THE GEOLOGY OF MEDIUM-SIZED IMPACT BASINS ON MERCURY

Peak-ring basins, characterized by an outermost basin rim and an interior ring of contiguous peaks, are a common landform on Mercury and provide a window into how surface and interior processes have changed over time on the innermost planet. In this paper we use orbital observations by NASA’s MErcury Surface, Space ENvironment, GEochemistry, and Ranging (MESSENGER) spacecraft to examine the geological evolution of three young peak-ring basins on Mercury. Rachmaninoff (290 km in diameter), Raditladi (265 km), and Mozart (236 km) all contain smooth plains deposits within their interiors and pockets of what appear to be solidified impact melt atop their continuous ejecta deposits.
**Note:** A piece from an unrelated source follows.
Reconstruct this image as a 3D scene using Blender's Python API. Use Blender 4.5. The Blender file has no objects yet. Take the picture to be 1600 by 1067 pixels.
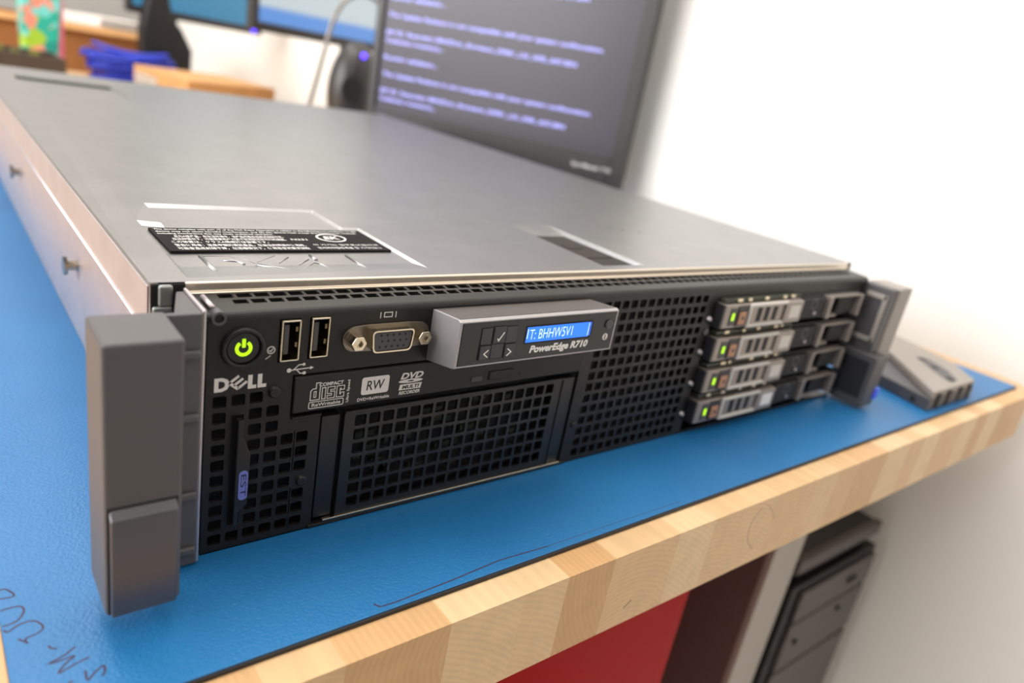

Smooth plains material within Rachmaninoff’s peak-ring appears, on the basis of crater size-frequency distributions and color contrasts, to be the result of volcanism that occurred well after the impact basin formed. Inside Rachmaninoff’s rim is a bright diffuse deposit, similar to deposits elsewhere that have been interpreted to be of pyroclastic origin. Raditladi is one of the youngest basins on Mercury, with an age of perhaps only ~1 Gy. It is partially filled with smooth plains that are spectrally indistinct and not clearly different in age from the basin; whether these plains consist of impact melt or volcanic material emplaced shortly after basin formation is unclear. Mozart contains sufficient smooth plains to obscure more than half its peak ring. Despite apparent differences in age, relative volume, and perhaps origin of the materials filling the basins, all three contain sets of approximately concentric troughs in smooth plains within their central peak rings. Somewhat similar patterns of troughs are found within some ghost craters in Mercury’s northern volcanic plains and in plains exterior to the Caloris basin, although these do not display the dominantly concentric patterns of the troughs within the three basins. Among models proposed for the formation of the troughs within the three peak-ring basins, the most promising is a combination of flexural stresses from the interior response to the formation of the basin and thermal stresses accumulated during cooling of plains material.